What I thought I understood almost immediately was that the United States had entered a very long-term situation of what’s called asymmetrical war – the same situation that Israel, to some extent our proxy in these matters, has been in for much longer. Indeed I expected that acts of terror would enter our daily lives to a greater extent than they have so far. I’m not sure why. The ever-escalating harassment of airline passengers reminds me, unpleasantly, of the Maginot Line. I hope we’re as safe here as we seem to be because of the vigilance of our government (which certainly deserves enormous credit for foiling plots like the one to detonate a car bomb in Times Square) and that it isn’t just dumb luck.
In the 1960s American society split along generational and racial lines. The terrorist exploits of the Manson family (alluded to in The Color of Night) were maybe the most extreme expression of a more widely, though less intensely, shared desire to tear the existing social structure down and start over. The 9/11 sequence of events, after briefly bringing the country together, seems to me to have deepened a rift which existed before, this one regional and cultural. We all abhor the idea of Islamic fundamentalist theocracy, but there’s a significant minority of our citizens who would embrace a Christian version of that. We are fortunate that, since the blue states surround the red states (I should mention that I divide my time between the two regions), civil war is geographically unfeasible.
You’ve written a lot about Haiti, in both fiction and non-fiction. As the country rebuilds itself, what direction do you see for its literature?
A glorious and terrible quality of Haitian culture is its ability to enact the best and worst extremes of human possibility at the same time. It’s cynical to say that such a situation is propitious for art, but true. Haiti has given us one of the very best American writers of our time in Edwidge Danticat, who also belongs to an extraordinarily fertile community of Creole/Francophone writers: Evelyne Trouillot, Franketienne, Kettly Mars, Rodney Saint-Eloi, Yannick Lahens, Georges Castera, Sito Cavé, Gary Victor, Louis Philippe Dalembert, Lyonel Trouillot and many more. Lyonel Trouillot, for my money, is the ultimate Haitian catastrophe artist, because of his unusual ability to make great art out of historic upheavals while standing in the midst of them.
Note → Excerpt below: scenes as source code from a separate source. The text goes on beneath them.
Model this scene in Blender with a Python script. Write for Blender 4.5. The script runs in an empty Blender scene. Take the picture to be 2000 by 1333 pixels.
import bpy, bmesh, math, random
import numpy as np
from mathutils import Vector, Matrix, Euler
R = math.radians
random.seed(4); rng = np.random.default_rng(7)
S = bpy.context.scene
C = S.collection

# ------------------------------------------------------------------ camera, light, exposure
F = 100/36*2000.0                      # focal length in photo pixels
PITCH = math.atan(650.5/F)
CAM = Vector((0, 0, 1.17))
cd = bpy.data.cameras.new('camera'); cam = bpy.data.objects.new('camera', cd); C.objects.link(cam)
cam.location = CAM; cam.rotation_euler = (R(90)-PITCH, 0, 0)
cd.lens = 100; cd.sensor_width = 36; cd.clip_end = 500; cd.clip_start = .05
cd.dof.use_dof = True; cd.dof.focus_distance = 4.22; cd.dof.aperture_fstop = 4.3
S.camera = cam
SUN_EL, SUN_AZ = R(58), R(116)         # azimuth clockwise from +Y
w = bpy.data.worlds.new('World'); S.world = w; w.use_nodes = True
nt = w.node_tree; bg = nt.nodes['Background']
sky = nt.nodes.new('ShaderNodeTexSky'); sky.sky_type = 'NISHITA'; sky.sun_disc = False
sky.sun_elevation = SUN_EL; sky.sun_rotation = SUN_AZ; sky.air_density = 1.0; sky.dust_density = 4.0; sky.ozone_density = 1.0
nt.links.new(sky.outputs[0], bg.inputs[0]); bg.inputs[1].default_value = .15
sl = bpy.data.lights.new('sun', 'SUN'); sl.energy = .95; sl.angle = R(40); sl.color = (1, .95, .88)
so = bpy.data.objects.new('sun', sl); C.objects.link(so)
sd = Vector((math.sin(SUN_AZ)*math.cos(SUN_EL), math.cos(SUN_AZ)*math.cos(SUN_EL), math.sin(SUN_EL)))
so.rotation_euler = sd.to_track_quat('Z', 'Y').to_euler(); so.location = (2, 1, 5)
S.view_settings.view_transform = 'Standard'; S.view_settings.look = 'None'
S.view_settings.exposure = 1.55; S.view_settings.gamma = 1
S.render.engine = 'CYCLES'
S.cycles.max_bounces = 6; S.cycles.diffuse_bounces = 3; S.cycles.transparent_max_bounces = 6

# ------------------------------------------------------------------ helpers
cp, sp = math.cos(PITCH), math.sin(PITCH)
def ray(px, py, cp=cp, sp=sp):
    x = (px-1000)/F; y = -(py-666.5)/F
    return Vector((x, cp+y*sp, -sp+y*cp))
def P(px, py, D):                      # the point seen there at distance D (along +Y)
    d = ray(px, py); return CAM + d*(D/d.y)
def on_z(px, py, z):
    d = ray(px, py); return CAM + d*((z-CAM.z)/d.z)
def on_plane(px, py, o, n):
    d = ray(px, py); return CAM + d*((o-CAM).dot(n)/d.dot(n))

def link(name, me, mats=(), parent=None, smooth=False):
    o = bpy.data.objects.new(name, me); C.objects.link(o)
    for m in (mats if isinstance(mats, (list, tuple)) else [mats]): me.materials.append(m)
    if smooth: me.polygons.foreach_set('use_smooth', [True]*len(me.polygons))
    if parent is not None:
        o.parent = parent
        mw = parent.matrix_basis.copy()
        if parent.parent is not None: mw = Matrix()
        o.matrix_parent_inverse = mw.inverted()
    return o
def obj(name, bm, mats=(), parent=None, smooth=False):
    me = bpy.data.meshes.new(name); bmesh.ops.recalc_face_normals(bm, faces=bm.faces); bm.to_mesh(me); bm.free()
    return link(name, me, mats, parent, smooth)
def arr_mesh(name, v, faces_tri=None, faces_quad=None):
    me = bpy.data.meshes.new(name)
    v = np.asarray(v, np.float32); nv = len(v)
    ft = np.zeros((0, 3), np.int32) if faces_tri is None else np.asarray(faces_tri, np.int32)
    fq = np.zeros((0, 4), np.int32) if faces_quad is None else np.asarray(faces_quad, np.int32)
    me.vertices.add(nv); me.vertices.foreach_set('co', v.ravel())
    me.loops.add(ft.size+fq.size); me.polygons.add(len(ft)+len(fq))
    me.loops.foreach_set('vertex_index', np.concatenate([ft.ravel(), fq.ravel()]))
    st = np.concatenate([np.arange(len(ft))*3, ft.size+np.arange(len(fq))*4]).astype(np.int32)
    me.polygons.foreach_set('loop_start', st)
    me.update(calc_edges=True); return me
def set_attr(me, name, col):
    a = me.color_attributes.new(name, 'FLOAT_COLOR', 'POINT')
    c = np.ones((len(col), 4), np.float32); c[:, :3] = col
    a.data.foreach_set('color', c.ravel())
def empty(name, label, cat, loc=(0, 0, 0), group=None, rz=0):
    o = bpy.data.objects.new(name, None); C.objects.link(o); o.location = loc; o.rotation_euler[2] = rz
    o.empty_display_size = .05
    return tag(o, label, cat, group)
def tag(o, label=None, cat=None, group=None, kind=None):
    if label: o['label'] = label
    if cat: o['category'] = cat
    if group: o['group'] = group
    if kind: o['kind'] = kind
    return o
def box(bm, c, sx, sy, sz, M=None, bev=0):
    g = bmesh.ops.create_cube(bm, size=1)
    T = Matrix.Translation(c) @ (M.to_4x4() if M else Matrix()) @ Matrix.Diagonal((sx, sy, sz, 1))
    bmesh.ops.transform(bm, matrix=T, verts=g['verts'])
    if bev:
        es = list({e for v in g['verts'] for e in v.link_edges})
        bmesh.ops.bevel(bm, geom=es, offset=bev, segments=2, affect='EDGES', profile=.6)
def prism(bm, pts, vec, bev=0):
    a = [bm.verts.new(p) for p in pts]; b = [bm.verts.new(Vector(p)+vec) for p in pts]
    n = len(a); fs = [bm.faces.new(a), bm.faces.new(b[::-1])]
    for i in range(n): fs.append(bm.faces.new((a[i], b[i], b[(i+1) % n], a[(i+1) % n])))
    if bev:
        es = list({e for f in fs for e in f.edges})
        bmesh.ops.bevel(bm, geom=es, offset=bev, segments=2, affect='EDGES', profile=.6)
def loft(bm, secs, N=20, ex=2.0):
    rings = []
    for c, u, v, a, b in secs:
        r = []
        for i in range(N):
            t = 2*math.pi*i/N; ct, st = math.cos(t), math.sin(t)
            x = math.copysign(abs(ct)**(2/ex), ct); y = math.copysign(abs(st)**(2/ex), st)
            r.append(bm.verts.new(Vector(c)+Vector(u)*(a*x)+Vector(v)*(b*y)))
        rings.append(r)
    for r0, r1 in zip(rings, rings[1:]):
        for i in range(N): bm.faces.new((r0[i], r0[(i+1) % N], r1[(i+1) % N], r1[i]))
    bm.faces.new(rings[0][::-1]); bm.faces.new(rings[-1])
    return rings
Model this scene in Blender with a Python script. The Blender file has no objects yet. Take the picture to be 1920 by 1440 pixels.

What are you working on next?
I have an indescribable novel called Behind the Moon, now in the hands of my publishers. I’m finishing a novel about the Red Stick Wars of 1812-13, in which Andrew Jackson destroyed the Creek Nation. I’m contemplating two more Jacksonian novels, about his adventures in New Orleans and Florida, along with a novel about zombies (the real ones, not the spawn of George Romero and nothing at all to do with Jane Austen). I’m committed to spend a good chunk of next year working on a biography of the Haitian revolutionary leader Jean-Jacques Dessalines, and – there are lots of other bits of pocket lint but I am not sure exactly when they will be amalgamated.